BEGIN INFORMATION PROVIDED
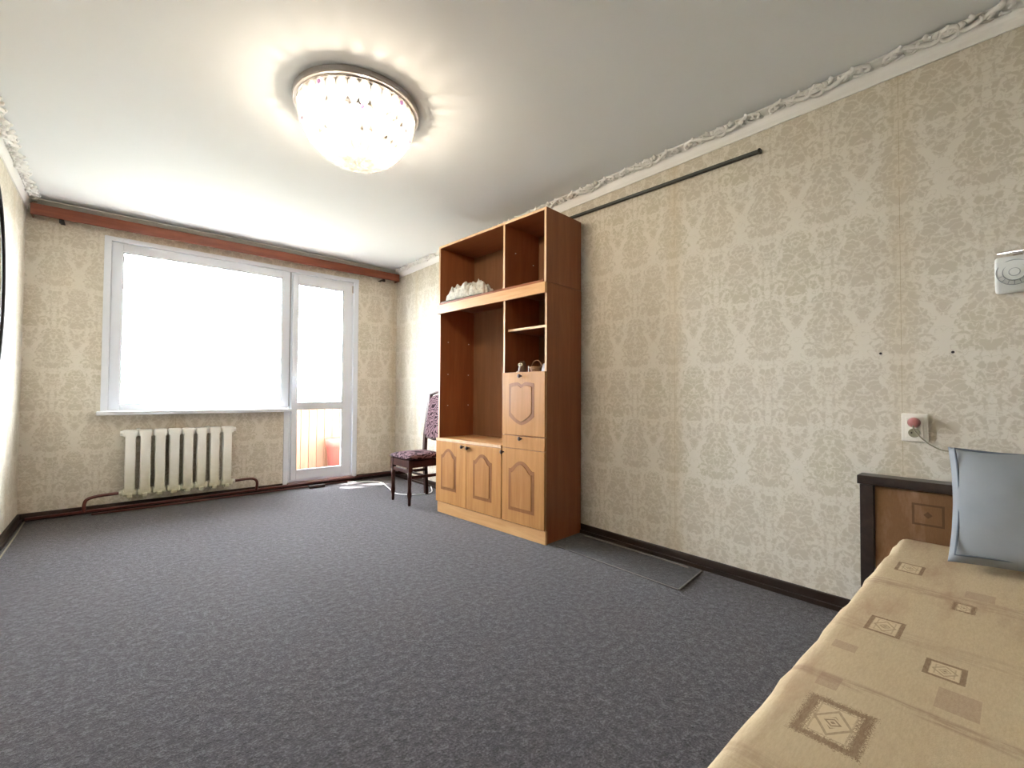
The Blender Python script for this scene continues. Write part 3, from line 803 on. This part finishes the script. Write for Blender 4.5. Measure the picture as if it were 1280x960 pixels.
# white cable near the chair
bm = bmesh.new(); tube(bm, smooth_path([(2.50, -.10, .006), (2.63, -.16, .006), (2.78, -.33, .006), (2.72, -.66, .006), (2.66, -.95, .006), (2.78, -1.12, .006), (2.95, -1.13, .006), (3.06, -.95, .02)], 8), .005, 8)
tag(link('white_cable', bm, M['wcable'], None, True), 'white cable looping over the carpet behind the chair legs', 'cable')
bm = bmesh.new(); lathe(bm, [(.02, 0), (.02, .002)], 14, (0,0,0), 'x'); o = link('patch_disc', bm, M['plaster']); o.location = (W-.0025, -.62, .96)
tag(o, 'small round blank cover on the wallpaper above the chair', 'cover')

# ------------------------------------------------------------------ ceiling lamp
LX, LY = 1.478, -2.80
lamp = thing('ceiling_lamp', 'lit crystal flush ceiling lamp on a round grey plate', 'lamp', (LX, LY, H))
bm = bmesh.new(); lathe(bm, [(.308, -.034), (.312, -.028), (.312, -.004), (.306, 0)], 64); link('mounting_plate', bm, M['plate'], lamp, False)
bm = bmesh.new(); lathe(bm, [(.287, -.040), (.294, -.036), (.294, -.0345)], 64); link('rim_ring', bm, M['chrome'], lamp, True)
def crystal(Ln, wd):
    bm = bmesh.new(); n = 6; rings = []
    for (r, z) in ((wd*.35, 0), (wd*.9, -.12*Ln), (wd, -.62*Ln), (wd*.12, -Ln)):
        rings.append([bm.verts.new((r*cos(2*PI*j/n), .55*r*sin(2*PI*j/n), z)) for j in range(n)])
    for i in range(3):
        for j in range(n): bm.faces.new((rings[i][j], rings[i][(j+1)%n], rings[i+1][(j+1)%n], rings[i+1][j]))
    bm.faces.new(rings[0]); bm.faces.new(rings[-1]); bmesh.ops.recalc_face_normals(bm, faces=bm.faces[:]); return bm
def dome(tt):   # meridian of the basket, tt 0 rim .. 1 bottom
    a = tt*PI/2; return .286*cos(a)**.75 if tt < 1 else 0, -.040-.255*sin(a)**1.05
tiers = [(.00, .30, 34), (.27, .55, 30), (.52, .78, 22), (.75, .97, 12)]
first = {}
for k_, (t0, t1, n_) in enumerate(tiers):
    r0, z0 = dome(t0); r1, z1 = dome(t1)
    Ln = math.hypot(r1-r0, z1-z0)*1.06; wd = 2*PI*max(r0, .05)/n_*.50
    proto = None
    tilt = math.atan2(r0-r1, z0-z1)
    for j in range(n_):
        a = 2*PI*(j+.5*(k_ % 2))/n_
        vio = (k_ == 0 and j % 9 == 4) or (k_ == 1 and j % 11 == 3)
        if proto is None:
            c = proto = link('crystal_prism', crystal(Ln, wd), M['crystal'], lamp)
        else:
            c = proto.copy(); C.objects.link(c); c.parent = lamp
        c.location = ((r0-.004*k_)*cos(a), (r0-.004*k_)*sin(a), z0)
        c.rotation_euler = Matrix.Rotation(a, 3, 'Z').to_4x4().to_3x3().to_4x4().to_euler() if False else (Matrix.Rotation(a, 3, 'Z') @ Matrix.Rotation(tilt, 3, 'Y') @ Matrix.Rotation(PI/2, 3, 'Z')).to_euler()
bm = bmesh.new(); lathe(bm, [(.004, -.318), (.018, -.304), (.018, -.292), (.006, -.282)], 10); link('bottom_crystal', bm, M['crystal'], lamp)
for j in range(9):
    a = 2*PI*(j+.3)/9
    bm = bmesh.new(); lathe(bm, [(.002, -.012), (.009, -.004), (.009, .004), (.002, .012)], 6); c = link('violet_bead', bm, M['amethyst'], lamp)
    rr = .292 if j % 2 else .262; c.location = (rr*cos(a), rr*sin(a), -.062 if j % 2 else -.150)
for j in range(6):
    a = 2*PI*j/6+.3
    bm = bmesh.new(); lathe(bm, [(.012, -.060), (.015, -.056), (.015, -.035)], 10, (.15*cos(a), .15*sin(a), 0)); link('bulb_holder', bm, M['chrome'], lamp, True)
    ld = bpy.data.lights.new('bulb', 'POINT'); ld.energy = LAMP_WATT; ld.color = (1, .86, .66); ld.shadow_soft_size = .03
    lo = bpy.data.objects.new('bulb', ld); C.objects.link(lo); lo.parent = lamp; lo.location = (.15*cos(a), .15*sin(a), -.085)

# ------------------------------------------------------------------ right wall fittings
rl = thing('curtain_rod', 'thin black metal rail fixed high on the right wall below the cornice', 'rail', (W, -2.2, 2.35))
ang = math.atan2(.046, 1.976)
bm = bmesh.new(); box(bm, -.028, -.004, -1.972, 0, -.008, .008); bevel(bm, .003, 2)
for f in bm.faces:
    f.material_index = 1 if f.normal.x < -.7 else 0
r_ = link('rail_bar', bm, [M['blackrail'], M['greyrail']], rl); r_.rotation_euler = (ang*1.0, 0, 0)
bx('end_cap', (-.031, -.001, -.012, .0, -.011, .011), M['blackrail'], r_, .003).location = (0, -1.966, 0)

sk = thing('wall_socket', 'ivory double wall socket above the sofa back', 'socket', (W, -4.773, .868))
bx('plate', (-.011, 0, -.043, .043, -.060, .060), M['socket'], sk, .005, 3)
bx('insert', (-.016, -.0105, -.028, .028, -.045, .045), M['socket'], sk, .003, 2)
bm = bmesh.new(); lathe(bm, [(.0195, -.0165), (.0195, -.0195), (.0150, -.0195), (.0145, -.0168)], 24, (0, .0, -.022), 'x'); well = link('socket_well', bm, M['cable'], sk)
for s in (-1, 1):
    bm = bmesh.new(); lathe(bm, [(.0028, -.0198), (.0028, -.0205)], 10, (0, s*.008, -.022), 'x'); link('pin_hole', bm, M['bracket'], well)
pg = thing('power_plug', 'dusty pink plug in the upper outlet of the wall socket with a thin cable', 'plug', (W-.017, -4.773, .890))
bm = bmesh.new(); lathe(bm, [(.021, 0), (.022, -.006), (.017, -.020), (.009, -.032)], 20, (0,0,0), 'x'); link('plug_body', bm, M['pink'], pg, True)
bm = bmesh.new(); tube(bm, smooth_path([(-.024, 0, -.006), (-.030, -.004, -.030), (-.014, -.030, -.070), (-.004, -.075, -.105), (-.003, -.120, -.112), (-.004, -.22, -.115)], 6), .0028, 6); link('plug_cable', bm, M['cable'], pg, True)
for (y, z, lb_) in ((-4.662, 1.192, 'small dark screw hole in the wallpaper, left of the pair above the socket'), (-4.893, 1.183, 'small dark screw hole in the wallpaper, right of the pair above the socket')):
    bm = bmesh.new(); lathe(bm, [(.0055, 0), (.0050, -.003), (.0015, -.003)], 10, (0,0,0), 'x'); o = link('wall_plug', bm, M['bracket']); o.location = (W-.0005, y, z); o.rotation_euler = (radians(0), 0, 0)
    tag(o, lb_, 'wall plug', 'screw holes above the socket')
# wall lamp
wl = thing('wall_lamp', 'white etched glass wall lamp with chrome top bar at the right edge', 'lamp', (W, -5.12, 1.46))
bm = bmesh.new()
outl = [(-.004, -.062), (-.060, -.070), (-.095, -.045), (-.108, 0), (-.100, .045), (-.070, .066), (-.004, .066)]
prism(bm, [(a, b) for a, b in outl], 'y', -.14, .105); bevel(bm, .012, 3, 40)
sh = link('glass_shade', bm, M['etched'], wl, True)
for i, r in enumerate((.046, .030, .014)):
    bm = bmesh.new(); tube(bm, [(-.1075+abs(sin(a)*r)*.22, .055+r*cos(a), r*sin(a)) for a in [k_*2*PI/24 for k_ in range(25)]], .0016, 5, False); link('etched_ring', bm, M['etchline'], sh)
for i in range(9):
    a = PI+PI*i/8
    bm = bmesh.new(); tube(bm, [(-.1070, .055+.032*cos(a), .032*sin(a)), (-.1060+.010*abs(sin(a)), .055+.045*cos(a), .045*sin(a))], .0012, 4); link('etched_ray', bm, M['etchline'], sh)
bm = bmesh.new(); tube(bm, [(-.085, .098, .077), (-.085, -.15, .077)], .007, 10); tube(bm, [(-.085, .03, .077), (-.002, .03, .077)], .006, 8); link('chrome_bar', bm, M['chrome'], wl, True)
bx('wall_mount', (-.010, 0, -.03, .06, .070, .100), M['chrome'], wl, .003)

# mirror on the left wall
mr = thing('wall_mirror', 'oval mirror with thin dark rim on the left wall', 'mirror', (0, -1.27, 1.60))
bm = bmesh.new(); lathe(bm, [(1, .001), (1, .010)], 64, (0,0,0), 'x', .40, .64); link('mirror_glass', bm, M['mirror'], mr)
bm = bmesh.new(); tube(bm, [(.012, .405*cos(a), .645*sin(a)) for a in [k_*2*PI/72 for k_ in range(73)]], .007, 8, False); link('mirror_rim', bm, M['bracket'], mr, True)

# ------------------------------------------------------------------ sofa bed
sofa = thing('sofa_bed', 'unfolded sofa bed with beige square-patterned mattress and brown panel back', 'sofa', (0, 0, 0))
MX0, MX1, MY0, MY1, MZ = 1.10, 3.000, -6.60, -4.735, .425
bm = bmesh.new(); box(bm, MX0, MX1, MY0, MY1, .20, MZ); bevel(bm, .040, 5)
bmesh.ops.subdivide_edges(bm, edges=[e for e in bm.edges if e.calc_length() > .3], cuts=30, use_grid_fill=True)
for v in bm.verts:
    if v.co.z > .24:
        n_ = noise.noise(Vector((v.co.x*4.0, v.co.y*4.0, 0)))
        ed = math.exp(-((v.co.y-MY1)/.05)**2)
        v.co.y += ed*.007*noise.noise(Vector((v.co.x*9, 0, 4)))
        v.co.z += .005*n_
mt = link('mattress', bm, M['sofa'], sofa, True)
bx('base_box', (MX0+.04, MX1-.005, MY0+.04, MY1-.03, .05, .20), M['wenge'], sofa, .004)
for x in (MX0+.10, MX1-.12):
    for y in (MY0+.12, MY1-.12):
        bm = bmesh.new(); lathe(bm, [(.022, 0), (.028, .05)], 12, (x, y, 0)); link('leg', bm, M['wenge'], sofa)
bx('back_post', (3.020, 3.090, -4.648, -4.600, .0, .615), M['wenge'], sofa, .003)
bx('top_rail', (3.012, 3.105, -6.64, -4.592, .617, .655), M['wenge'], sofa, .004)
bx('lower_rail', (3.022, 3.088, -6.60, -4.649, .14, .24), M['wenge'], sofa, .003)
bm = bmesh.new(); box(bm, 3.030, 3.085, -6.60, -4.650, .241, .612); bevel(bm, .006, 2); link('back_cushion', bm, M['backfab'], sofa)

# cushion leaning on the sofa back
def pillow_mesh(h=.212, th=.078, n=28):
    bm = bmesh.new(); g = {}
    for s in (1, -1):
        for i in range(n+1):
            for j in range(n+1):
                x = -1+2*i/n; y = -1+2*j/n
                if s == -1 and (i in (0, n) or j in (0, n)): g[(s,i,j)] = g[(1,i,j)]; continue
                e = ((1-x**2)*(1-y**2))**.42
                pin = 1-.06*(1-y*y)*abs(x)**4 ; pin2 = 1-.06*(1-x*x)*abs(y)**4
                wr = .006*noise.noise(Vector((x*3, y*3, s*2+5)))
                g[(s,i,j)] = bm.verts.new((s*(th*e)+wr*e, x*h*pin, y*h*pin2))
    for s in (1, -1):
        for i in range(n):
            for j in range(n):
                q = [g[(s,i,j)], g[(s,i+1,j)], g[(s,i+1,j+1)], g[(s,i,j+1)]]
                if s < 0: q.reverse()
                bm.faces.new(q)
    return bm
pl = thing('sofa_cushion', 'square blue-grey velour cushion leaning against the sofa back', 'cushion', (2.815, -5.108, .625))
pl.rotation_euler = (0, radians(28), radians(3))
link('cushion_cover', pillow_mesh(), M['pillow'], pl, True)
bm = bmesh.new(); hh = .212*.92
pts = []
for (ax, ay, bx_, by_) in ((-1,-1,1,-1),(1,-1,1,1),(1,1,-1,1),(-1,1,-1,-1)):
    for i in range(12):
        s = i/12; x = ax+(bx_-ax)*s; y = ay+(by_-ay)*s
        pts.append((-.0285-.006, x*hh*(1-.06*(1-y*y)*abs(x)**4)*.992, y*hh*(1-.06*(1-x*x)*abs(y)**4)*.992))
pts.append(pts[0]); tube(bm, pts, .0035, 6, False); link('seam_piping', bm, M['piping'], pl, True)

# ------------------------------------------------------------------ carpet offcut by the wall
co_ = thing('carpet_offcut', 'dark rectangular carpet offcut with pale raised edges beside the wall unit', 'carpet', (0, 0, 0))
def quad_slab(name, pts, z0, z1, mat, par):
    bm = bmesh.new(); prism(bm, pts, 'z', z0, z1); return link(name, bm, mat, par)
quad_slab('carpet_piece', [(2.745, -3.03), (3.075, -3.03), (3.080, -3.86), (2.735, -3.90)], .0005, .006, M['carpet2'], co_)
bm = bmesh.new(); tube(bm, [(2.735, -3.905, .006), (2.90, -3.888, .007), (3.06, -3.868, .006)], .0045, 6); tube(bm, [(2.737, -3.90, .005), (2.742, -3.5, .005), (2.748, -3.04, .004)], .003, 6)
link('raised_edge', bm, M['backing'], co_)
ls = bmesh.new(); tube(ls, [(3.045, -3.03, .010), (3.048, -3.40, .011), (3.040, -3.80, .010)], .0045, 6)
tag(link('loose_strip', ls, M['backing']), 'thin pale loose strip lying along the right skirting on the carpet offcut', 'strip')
END INFORMATION PROVIDED
Restate each line from the start of the listing through the line bearing "tag(o, 'small round" word for word. Drop the pictures.

The Blender Python script for this scene continues. Write part 3, from line 803 on. This part finishes the script. Write for Blender 4.5. Measure the picture as if it were 1280x960 pixels.
# white cable near the chair
bm = bmesh.new(); tube(bm, smooth_path([(2.50, -.10, .006), (2.63, -.16, .006), (2.78, -.33, .006), (2.72, -.66, .006), (2.66, -.95, .006), (2.78, -1.12, .006), (2.95, -1.13, .006), (3.06, -.95, .02)], 8), .005, 8)
tag(link('white_cable', bm, M['wcable'], None, True), 'white cable looping over the carpet behind the chair legs', 'cable')
bm = bmesh.new(); lathe(bm, [(.02, 0), (.02, .002)], 14, (0,0,0), 'x'); o = link('patch_disc', bm, M['plaster']); o.location = (W-.0025, -.62, .96)
tag(o, 'small round blank cover on the wallpaper above the chair', 'cover')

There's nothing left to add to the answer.